WORK INSTRUCTIONS:
Starting at the line that contains "Recreate this scene" and stopping at the line that contains "return np.array([(px - HX)", repeat every line exactly, the two end lines included, and nothing else.

RECORD SET:

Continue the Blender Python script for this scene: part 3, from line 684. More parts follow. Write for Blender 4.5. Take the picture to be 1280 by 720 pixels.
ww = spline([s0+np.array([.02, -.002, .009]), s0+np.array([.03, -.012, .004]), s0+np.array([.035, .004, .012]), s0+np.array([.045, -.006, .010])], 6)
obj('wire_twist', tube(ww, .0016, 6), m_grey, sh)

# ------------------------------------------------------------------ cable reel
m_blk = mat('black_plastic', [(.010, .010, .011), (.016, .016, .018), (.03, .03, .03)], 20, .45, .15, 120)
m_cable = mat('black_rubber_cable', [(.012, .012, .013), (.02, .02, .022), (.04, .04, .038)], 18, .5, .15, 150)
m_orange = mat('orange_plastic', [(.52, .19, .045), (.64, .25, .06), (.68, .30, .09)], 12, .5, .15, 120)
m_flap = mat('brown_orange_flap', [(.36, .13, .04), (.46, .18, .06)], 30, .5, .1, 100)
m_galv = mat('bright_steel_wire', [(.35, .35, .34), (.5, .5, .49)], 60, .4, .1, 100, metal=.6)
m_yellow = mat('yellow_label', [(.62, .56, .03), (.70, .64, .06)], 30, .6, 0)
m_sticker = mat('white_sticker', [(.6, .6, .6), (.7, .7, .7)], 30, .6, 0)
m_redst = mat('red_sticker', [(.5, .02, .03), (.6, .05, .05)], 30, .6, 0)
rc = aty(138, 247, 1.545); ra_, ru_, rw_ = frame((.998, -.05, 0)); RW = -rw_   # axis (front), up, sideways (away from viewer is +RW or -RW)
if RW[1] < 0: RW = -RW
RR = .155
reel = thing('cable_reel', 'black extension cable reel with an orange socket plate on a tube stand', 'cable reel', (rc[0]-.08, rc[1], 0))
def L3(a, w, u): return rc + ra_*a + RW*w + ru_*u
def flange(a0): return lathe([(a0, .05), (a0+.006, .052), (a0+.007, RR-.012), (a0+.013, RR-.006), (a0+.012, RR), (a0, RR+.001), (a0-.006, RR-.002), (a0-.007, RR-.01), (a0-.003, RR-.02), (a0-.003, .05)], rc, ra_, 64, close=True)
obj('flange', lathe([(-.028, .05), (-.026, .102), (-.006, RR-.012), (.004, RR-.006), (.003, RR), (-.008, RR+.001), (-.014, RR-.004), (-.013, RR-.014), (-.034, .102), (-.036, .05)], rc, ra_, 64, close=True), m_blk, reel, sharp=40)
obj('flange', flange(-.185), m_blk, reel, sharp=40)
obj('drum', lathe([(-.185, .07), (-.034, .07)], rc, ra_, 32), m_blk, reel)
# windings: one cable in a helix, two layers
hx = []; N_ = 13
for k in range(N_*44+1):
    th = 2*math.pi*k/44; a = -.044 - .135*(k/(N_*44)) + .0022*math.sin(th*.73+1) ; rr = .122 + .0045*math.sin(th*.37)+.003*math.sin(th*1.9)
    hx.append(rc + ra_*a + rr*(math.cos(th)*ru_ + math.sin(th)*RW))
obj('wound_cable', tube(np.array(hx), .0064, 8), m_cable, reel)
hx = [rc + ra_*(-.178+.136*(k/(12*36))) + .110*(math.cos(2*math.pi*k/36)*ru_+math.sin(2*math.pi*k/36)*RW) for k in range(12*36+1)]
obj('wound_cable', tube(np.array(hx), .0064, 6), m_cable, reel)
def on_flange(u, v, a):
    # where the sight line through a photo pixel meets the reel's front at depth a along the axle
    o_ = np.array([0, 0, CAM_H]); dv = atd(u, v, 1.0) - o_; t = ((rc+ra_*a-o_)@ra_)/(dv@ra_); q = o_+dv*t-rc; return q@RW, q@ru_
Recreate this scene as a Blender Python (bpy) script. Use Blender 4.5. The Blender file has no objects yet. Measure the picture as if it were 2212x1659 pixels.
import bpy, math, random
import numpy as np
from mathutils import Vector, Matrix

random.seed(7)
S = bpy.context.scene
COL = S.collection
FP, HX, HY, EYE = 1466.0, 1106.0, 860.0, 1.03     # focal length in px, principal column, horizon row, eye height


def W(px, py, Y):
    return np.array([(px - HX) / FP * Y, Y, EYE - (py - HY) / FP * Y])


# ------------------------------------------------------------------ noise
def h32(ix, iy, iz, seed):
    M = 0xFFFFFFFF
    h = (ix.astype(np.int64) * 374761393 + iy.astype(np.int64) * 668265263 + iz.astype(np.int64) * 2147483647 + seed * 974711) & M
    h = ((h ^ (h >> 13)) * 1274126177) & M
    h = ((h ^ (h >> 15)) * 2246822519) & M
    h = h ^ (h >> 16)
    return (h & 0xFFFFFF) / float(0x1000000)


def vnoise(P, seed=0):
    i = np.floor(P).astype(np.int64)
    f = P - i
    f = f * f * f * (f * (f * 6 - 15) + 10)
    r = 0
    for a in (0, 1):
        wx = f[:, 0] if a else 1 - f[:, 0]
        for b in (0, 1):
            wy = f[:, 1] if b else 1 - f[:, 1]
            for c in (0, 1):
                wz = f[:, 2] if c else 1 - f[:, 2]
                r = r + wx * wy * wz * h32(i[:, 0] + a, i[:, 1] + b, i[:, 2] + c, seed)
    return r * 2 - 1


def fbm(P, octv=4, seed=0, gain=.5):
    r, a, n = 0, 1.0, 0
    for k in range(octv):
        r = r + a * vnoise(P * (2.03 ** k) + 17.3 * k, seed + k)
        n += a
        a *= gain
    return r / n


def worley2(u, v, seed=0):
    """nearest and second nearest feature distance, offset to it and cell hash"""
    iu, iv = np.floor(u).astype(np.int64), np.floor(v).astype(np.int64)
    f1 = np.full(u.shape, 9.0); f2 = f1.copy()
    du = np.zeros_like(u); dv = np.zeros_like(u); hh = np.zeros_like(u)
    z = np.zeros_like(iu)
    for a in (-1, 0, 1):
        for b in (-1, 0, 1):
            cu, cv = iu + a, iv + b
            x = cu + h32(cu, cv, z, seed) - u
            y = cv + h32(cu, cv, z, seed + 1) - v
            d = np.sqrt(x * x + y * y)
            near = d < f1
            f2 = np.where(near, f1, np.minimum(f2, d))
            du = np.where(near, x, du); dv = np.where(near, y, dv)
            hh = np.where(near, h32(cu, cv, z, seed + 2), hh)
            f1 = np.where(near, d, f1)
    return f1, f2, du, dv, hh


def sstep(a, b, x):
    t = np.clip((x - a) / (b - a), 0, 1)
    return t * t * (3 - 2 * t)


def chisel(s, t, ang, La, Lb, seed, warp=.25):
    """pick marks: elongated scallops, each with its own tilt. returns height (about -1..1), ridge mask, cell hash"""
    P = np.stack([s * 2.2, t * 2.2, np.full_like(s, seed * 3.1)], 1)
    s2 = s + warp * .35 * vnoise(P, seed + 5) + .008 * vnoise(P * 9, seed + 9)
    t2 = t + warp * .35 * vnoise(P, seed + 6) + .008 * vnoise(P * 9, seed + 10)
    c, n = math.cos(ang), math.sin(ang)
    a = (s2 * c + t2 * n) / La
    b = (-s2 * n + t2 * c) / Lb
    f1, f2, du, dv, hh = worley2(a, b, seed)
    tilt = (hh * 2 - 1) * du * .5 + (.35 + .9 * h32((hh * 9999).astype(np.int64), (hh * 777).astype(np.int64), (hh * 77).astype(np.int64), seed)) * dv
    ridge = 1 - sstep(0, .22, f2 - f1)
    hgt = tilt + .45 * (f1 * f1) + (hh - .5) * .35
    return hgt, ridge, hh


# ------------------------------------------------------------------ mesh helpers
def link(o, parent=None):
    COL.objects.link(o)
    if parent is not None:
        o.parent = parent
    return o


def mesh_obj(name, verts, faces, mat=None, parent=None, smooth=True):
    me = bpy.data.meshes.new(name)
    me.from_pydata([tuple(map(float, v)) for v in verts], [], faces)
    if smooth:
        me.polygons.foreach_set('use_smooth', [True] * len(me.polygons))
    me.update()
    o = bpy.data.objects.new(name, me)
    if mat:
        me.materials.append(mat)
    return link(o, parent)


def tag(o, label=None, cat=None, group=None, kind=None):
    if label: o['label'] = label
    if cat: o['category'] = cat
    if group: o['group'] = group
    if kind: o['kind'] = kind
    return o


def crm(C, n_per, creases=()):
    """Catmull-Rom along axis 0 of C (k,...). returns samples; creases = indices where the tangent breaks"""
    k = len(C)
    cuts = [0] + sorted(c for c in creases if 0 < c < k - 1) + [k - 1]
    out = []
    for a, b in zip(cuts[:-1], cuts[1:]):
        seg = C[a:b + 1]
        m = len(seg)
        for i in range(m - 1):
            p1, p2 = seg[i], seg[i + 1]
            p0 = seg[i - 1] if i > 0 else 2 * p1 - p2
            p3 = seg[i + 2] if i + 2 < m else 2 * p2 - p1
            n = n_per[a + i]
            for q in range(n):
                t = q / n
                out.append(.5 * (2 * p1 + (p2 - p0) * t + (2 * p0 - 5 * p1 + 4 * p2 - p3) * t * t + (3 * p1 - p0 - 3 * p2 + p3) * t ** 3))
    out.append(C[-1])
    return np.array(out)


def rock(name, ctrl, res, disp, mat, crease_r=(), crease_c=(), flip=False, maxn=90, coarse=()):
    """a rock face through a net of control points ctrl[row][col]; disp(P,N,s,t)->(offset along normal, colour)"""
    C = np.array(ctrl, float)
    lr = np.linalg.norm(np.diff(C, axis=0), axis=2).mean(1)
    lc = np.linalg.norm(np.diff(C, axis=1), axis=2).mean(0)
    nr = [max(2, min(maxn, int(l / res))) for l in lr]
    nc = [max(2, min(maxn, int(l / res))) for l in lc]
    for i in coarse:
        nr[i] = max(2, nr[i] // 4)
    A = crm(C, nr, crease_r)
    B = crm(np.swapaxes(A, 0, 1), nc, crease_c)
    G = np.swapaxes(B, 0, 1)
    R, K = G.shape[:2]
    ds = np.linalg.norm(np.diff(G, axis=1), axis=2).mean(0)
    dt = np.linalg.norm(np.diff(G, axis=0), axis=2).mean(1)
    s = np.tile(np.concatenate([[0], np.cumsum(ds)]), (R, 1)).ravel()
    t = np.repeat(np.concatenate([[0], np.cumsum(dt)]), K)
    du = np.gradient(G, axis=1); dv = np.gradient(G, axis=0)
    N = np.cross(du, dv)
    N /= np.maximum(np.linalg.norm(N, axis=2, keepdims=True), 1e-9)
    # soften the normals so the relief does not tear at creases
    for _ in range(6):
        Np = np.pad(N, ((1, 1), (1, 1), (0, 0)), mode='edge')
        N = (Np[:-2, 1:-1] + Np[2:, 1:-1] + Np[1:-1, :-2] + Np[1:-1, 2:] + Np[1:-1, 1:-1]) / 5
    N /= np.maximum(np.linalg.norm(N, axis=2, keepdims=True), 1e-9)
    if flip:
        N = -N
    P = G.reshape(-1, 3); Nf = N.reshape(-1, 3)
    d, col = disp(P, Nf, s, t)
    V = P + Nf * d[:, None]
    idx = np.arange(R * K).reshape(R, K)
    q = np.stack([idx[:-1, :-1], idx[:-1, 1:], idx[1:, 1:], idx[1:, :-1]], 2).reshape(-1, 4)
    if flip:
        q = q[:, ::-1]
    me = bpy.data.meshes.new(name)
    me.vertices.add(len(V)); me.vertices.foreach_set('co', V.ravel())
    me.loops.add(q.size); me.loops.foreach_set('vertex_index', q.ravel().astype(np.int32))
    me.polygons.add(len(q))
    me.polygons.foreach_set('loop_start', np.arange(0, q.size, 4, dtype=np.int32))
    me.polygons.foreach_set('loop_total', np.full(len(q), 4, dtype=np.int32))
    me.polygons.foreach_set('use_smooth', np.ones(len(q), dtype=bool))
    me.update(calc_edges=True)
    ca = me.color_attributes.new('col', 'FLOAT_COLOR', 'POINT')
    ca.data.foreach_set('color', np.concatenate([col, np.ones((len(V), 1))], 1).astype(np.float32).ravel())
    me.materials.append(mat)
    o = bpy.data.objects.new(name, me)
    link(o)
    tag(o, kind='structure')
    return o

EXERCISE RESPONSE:
Recreate this scene as a Blender Python (bpy) script. Use Blender 4.5. The Blender file has no objects yet. Measure the picture as if it were 2212x1659 pixels.
import bpy, math, random
import numpy as np
from mathutils import Vector, Matrix

random.seed(7)
S = bpy.context.scene
COL = S.collection
FP, HX, HY, EYE = 1466.0, 1106.0, 860.0, 1.03     # focal length in px, principal column, horizon row, eye height


def W(px, py, Y):
    return np.array([(px - HX) / FP * Y, Y, EYE - (py - HY) / FP * Y])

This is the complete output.